(LISTING)
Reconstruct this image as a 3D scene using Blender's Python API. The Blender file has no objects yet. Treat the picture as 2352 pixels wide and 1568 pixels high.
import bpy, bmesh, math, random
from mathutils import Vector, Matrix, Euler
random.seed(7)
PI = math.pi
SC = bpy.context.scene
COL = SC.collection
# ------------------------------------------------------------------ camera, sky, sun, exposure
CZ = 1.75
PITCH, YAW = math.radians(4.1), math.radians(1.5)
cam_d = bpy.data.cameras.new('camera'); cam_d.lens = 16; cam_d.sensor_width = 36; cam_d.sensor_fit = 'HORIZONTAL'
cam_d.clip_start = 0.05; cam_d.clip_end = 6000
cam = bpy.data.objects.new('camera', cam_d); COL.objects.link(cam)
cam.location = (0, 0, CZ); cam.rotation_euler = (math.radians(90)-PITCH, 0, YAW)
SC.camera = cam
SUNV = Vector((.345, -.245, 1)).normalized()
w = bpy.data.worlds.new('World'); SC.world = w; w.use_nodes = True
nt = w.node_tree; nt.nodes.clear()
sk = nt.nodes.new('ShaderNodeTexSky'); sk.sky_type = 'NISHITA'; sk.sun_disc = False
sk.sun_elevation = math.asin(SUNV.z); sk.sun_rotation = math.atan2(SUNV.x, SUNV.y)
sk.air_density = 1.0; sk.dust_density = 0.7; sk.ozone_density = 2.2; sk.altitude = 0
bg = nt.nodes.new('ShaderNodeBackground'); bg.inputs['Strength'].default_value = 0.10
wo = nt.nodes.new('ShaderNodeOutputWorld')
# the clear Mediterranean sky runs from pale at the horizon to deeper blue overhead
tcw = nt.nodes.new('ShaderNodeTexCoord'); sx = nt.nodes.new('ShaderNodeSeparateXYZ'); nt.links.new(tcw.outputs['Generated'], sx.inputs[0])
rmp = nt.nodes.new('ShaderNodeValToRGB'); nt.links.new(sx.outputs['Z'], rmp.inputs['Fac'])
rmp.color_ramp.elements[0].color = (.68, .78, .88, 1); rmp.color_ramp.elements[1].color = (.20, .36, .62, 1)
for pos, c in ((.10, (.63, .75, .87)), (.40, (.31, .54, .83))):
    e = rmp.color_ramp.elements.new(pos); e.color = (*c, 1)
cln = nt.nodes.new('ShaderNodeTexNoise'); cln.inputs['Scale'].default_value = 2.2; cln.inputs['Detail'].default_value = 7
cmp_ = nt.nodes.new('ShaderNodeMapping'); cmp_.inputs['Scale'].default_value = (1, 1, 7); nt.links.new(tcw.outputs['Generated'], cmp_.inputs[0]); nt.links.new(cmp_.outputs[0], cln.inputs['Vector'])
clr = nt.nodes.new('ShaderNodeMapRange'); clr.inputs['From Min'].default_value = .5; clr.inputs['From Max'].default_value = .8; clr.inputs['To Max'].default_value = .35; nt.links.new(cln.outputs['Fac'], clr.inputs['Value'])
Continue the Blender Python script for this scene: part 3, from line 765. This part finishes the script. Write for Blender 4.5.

(TASK STATEMENT) Output all preceding records character for character.

(TASK SOLUTION)
Reconstruct this image as a 3D scene using Blender's Python API. The Blender file has no objects yet. Treat the picture as 2352 pixels wide and 1568 pixels high.
import bpy, bmesh, math, random
from mathutils import Vector, Matrix, Euler
random.seed(7)
PI = math.pi
SC = bpy.context.scene
COL = SC.collection
# ------------------------------------------------------------------ camera, sky, sun, exposure
CZ = 1.75
PITCH, YAW = math.radians(4.1), math.radians(1.5)
cam_d = bpy.data.cameras.new('camera'); cam_d.lens = 16; cam_d.sensor_width = 36; cam_d.sensor_fit = 'HORIZONTAL'
cam_d.clip_start = 0.05; cam_d.clip_end = 6000
cam = bpy.data.objects.new('camera', cam_d); COL.objects.link(cam)
cam.location = (0, 0, CZ); cam.rotation_euler = (math.radians(90)-PITCH, 0, YAW)
SC.camera = cam
SUNV = Vector((.345, -.245, 1)).normalized()
w = bpy.data.worlds.new('World'); SC.world = w; w.use_nodes = True
nt = w.node_tree; nt.nodes.clear()
sk = nt.nodes.new('ShaderNodeTexSky'); sk.sky_type = 'NISHITA'; sk.sun_disc = False
sk.sun_elevation = math.asin(SUNV.z); sk.sun_rotation = math.atan2(SUNV.x, SUNV.y)
sk.air_density = 1.0; sk.dust_density = 0.7; sk.ozone_density = 2.2; sk.altitude = 0
bg = nt.nodes.new('ShaderNodeBackground'); bg.inputs['Strength'].default_value = 0.10
wo = nt.nodes.new('ShaderNodeOutputWorld')
# the clear Mediterranean sky runs from pale at the horizon to deeper blue overhead
tcw = nt.nodes.new('ShaderNodeTexCoord'); sx = nt.nodes.new('ShaderNodeSeparateXYZ'); nt.links.new(tcw.outputs['Generated'], sx.inputs[0])
rmp = nt.nodes.new('ShaderNodeValToRGB'); nt.links.new(sx.outputs['Z'], rmp.inputs['Fac'])
rmp.color_ramp.elements[0].color = (.68, .78, .88, 1); rmp.color_ramp.elements[1].color = (.20, .36, .62, 1)
for pos, c in ((.10, (.63, .75, .87)), (.40, (.31, .54, .83))):
    e = rmp.color_ramp.elements.new(pos); e.color = (*c, 1)
cln = nt.nodes.new('ShaderNodeTexNoise'); cln.inputs['Scale'].default_value = 2.2; cln.inputs['Detail'].default_value = 7
cmp_ = nt.nodes.new('ShaderNodeMapping'); cmp_.inputs['Scale'].default_value = (1, 1, 7); nt.links.new(tcw.outputs['Generated'], cmp_.inputs[0]); nt.links.new(cmp_.outputs[0], cln.inputs['Vector'])
clr = nt.nodes.new('ShaderNodeMapRange'); clr.inputs['From Min'].default_value = .5; clr.inputs['From Max'].default_value = .8; clr.inputs['To Max'].default_value = .35; nt.links.new(cln.outputs['Fac'], clr.inputs['Value'])
Continue the Blender Python script for this scene: part 3, from line 765. This part finishes the script. Write for Blender 4.5.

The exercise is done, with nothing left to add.